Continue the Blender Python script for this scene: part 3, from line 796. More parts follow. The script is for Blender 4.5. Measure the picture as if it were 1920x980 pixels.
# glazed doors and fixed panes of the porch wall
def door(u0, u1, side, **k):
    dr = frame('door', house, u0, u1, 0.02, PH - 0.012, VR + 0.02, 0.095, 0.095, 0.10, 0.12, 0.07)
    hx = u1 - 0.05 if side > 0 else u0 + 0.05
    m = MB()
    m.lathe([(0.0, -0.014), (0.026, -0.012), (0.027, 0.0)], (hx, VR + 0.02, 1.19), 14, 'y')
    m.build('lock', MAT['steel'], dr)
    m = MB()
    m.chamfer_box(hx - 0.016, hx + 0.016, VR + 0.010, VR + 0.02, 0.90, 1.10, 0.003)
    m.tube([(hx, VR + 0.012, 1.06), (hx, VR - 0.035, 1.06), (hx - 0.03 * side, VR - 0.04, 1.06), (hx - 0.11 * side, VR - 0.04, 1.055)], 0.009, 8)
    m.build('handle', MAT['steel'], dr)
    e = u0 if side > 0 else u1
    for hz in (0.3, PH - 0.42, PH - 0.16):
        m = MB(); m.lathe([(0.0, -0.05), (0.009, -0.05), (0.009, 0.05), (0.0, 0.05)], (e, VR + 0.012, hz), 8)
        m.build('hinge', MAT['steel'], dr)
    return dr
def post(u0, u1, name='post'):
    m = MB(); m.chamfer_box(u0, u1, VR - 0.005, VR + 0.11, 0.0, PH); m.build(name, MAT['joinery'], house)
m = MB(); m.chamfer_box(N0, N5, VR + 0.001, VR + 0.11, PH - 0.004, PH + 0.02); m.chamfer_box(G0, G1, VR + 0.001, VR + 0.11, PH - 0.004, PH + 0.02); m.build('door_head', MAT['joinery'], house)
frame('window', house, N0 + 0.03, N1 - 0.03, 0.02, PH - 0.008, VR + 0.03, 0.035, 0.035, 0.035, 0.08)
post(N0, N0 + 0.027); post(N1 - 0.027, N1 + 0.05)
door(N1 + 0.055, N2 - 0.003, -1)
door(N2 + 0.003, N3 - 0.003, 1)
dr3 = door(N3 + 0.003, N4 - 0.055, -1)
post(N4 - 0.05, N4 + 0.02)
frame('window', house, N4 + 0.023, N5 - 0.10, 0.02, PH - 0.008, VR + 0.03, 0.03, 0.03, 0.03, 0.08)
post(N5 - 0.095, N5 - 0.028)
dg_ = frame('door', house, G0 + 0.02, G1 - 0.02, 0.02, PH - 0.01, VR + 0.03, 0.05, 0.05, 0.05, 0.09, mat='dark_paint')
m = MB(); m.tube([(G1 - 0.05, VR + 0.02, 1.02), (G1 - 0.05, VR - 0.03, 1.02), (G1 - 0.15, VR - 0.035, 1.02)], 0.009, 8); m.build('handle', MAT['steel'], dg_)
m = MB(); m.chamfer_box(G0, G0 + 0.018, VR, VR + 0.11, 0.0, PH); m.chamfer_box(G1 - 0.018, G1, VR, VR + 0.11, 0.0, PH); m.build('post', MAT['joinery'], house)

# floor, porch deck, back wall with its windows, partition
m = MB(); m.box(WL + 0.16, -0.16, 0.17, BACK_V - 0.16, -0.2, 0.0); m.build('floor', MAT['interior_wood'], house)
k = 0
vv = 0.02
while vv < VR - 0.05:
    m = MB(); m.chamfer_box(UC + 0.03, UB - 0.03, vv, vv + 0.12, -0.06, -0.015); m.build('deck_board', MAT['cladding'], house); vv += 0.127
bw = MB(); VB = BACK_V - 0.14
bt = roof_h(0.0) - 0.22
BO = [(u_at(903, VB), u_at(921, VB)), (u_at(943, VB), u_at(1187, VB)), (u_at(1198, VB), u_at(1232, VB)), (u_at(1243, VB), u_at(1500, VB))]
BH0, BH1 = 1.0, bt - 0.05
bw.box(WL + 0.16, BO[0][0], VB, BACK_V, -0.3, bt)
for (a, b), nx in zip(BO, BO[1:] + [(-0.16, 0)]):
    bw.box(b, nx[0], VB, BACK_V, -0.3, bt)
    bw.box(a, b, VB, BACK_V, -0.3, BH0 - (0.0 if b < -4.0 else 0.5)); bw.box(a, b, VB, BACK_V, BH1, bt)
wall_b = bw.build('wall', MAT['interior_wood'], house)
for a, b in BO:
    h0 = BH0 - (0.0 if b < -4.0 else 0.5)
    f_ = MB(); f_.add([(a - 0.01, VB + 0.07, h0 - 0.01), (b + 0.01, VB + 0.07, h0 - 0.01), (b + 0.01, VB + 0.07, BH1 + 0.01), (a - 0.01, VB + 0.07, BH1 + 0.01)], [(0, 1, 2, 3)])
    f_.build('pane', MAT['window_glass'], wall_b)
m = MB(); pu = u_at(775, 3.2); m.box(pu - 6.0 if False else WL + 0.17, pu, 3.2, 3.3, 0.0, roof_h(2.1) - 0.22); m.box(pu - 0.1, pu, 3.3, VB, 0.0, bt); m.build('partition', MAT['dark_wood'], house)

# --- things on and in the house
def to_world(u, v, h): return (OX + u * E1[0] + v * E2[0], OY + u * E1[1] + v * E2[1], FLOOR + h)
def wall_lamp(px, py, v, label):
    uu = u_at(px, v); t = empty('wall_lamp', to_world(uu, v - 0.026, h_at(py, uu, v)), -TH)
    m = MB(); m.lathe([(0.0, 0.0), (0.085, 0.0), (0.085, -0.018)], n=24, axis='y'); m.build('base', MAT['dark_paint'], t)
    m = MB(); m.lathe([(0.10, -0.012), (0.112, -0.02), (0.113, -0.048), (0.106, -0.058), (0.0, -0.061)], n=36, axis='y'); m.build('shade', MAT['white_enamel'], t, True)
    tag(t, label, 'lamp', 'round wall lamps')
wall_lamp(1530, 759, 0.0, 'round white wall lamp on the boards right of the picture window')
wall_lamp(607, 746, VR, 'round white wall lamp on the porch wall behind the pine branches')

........

> **Directions**
Look for lines containing the string "picture" and copy them all.

> **Task solution**
Continue the Blender Python script for this scene: part 3, from line 796. More parts follow. The script is for Blender 4.5. Measure the picture as if it were 1920x980 pixels.
wall_lamp(1530, 759, 0.0, 'round white wall lamp on the boards right of the picture window')